### [Written task]
Locate every line that holds the string "scene" and copy it.

++++ Provided data

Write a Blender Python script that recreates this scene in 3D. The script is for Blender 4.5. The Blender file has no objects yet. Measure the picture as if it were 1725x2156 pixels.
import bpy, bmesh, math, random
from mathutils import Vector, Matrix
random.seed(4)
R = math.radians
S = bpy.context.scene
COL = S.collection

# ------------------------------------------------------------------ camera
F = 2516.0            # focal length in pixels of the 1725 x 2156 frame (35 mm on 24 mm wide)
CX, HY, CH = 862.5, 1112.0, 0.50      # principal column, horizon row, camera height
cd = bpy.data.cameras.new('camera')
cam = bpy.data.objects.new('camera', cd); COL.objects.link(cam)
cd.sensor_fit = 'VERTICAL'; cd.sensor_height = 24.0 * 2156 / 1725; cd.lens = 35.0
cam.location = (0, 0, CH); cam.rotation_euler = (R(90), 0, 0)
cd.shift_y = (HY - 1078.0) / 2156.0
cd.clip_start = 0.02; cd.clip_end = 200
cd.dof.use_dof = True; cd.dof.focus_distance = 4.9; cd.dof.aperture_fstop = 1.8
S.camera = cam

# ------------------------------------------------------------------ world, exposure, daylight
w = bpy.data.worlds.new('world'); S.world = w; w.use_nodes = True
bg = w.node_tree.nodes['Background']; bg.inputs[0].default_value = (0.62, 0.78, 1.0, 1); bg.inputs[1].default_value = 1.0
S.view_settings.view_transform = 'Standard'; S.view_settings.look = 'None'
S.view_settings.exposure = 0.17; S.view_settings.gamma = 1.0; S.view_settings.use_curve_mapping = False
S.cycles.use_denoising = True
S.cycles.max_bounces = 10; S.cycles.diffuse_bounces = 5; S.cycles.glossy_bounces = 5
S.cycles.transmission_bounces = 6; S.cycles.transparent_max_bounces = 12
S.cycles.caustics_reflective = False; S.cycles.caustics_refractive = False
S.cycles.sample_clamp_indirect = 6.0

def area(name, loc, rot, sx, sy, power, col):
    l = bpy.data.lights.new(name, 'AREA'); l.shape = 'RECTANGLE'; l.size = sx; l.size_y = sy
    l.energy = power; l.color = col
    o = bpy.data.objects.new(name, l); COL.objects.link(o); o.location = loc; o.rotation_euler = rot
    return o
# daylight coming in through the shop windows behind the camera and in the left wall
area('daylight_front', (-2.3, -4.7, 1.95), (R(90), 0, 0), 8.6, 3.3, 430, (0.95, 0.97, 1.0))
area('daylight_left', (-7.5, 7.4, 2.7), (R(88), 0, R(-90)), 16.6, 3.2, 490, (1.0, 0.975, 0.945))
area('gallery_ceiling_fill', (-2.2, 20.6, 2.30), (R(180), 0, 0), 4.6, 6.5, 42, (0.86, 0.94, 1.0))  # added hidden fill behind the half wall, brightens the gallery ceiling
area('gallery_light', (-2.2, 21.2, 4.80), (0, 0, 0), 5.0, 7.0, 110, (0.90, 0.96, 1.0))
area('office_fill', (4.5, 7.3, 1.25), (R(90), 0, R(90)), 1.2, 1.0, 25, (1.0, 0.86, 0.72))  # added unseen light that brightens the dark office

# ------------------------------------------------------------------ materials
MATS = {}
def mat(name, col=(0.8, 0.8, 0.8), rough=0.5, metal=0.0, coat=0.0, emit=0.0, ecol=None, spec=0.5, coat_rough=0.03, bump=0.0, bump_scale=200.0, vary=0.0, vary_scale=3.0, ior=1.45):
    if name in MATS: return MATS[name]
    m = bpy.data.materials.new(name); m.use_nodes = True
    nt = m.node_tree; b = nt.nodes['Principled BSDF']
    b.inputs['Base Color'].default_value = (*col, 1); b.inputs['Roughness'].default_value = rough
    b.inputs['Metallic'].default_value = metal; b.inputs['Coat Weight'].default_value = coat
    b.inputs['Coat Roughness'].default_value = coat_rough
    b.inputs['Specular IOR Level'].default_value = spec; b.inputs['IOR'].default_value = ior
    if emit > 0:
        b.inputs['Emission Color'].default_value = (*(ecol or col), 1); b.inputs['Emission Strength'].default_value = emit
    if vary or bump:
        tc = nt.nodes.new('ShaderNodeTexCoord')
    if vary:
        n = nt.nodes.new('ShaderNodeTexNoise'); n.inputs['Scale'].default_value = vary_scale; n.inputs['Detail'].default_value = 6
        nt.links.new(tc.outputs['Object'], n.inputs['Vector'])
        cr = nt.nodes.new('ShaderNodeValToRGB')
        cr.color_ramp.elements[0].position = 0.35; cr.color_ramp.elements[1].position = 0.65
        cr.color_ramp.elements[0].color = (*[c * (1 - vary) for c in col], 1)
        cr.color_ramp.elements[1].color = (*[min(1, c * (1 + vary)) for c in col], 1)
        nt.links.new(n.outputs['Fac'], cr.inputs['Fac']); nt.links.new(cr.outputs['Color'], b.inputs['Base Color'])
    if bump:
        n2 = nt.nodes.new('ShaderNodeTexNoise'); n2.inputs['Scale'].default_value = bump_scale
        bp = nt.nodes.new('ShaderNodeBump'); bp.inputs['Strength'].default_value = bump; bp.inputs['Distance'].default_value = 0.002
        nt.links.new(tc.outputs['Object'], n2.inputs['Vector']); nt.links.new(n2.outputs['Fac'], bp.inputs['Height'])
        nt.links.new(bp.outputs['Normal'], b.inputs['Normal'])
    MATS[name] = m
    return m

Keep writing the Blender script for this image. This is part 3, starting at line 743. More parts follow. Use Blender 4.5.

++++++++

### [Answer to the task]
Write a Blender Python script that recreates this scene in 3D. The script is for Blender 4.5. The Blender file has no objects yet. Measure the picture as if it were 1725x2156 pixels.
S = bpy.context.scene